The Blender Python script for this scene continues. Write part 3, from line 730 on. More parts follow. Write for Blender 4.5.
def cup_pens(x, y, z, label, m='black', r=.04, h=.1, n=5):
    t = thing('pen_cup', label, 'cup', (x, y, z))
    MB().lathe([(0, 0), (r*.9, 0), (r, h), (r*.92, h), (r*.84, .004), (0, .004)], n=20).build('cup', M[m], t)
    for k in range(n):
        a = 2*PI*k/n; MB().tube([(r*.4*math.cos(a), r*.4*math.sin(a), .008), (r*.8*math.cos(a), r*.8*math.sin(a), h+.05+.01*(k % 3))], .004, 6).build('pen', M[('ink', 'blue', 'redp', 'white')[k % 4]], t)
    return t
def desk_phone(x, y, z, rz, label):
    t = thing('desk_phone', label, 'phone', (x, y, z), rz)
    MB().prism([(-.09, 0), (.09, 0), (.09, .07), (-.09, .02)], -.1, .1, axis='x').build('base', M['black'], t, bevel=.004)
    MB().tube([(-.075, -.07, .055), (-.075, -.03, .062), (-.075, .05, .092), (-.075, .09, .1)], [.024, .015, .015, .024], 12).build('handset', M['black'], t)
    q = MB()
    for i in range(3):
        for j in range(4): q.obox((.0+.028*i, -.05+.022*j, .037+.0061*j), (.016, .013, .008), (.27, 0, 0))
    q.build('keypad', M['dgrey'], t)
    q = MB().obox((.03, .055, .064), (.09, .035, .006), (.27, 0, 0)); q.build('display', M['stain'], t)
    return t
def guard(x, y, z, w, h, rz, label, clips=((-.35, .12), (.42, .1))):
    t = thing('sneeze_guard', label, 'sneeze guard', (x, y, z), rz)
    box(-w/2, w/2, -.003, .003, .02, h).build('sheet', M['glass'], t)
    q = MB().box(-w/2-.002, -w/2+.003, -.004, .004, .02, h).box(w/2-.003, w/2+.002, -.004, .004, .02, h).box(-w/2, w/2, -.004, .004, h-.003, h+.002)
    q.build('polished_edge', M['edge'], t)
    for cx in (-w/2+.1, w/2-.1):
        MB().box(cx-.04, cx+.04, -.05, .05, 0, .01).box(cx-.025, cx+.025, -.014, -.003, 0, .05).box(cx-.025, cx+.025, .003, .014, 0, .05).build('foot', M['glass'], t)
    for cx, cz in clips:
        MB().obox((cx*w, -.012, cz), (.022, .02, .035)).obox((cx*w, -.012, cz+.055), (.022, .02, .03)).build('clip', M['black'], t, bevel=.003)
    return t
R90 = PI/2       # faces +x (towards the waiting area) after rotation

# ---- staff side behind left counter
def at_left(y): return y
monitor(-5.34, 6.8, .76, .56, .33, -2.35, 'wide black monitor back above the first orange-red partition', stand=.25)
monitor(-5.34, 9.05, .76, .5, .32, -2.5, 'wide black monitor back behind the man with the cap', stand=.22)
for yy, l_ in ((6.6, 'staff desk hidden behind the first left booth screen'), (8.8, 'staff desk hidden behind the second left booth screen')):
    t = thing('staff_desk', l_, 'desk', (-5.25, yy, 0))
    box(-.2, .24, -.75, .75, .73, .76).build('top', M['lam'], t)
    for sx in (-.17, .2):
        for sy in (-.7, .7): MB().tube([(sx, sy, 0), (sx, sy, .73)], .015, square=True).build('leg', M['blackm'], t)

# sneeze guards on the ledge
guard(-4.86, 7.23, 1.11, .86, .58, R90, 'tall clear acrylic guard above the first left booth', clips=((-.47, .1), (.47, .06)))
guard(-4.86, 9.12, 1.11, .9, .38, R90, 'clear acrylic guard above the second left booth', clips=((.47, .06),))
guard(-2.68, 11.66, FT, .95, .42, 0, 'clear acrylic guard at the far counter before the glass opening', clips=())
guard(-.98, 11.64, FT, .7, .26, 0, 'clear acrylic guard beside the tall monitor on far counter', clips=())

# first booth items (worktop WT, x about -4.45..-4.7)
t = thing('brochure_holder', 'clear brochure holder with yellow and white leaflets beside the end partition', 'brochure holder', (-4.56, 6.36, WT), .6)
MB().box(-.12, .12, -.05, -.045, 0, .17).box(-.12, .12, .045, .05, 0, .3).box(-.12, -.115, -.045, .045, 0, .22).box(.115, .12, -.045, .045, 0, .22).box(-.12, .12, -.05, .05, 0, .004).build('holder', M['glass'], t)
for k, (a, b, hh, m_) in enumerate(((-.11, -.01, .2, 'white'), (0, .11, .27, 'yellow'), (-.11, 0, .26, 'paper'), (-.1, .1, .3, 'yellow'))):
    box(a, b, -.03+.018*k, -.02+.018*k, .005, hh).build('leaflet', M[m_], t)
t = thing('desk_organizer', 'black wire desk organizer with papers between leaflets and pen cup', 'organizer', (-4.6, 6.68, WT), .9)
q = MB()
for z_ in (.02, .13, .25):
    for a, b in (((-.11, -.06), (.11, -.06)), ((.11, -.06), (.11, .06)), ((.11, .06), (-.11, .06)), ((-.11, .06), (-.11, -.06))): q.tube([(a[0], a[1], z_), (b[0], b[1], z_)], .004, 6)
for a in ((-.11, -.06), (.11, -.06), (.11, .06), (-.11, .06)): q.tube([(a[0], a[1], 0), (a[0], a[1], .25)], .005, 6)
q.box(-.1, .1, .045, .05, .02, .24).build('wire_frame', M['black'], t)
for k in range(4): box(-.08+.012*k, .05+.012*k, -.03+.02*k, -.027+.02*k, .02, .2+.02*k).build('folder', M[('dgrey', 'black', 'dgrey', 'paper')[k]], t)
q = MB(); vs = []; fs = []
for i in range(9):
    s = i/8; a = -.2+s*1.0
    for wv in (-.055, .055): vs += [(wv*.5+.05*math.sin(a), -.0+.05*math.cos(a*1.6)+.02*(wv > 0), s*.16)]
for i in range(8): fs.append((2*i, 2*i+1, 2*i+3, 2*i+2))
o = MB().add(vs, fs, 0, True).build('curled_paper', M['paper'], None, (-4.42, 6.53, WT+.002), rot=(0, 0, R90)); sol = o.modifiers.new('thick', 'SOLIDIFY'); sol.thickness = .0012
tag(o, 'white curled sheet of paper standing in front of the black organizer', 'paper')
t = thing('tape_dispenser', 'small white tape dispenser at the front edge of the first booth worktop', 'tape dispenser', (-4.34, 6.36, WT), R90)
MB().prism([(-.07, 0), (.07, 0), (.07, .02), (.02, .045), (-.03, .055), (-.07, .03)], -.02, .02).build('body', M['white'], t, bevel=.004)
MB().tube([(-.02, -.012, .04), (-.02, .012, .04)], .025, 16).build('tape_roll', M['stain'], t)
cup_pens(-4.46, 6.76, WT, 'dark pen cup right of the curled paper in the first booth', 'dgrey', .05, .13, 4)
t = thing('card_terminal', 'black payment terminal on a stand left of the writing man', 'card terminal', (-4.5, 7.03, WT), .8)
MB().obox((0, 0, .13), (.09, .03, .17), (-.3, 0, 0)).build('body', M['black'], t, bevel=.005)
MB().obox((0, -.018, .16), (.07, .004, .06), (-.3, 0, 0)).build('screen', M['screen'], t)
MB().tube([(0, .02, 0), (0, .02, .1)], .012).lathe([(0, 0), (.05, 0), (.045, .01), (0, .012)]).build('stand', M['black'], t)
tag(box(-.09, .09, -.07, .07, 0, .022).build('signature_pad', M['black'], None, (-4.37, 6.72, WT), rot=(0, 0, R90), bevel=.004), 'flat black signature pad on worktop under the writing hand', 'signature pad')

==

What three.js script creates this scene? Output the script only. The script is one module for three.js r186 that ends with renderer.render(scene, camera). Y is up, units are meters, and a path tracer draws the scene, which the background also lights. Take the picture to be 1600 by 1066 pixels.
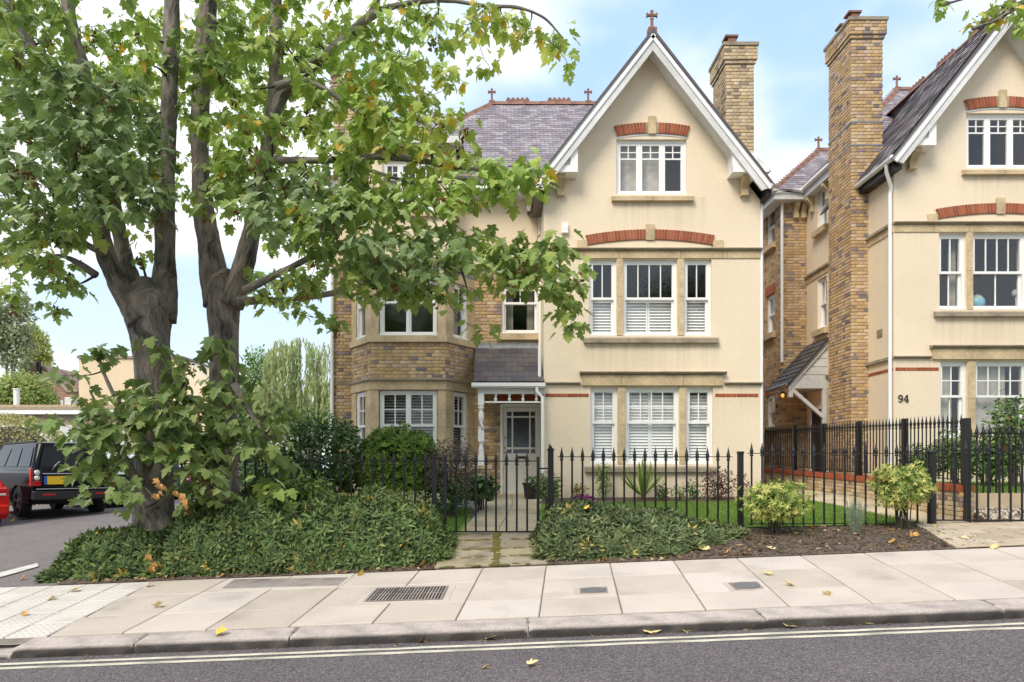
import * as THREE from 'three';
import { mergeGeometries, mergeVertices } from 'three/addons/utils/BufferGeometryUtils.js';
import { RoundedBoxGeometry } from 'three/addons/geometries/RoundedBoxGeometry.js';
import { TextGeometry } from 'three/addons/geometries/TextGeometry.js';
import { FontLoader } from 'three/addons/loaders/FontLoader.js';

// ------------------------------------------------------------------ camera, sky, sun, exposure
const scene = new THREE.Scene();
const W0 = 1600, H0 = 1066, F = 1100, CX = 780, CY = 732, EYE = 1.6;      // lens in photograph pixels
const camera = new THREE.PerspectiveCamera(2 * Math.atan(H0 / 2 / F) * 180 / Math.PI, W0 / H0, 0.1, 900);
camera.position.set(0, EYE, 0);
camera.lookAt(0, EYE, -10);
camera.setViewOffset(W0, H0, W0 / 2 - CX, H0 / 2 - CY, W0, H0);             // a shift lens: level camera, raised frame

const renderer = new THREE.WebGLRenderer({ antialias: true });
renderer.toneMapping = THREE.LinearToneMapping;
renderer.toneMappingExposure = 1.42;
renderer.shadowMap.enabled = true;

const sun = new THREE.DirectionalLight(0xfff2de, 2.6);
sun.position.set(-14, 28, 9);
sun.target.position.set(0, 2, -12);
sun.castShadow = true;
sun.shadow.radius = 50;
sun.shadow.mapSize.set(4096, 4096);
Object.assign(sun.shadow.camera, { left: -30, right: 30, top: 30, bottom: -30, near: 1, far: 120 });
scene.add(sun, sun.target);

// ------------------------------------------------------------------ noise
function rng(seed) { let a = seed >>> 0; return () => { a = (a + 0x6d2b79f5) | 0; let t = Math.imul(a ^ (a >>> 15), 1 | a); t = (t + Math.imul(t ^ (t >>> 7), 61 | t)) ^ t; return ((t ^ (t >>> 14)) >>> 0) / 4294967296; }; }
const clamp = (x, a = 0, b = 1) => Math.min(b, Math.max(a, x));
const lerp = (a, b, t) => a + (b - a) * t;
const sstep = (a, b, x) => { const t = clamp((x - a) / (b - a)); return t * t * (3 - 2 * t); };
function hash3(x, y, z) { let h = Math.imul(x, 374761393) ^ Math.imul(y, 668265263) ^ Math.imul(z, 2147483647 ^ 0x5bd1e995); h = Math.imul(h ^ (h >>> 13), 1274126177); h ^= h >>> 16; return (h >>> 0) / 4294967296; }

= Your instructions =
From the line containing "What three.js script" to the line containing "renderer.shadowMap.enabled = true;", both lines included, give the text again exactly, without any pictures.

= Answer to this task =
What three.js script creates this scene? Output the script only. The script is one module for three.js r186 that ends with renderer.render(scene, camera). Y is up, units are meters, and a path tracer draws the scene, which the background also lights. Take the picture to be 1600 by 1066 pixels.
import * as THREE from 'three';
import { mergeGeometries, mergeVertices } from 'three/addons/utils/BufferGeometryUtils.js';
import { RoundedBoxGeometry } from 'three/addons/geometries/RoundedBoxGeometry.js';
import { TextGeometry } from 'three/addons/geometries/TextGeometry.js';
import { FontLoader } from 'three/addons/loaders/FontLoader.js';

// ------------------------------------------------------------------ camera, sky, sun, exposure
const scene = new THREE.Scene();
const W0 = 1600, H0 = 1066, F = 1100, CX = 780, CY = 732, EYE = 1.6;      // lens in photograph pixels
const camera = new THREE.PerspectiveCamera(2 * Math.atan(H0 / 2 / F) * 180 / Math.PI, W0 / H0, 0.1, 900);
camera.position.set(0, EYE, 0);
camera.lookAt(0, EYE, -10);
camera.setViewOffset(W0, H0, W0 / 2 - CX, H0 / 2 - CY, W0, H0);             // a shift lens: level camera, raised frame

const renderer = new THREE.WebGLRenderer({ antialias: true });
renderer.toneMapping = THREE.LinearToneMapping;
renderer.toneMappingExposure = 1.42;
renderer.shadowMap.enabled = true;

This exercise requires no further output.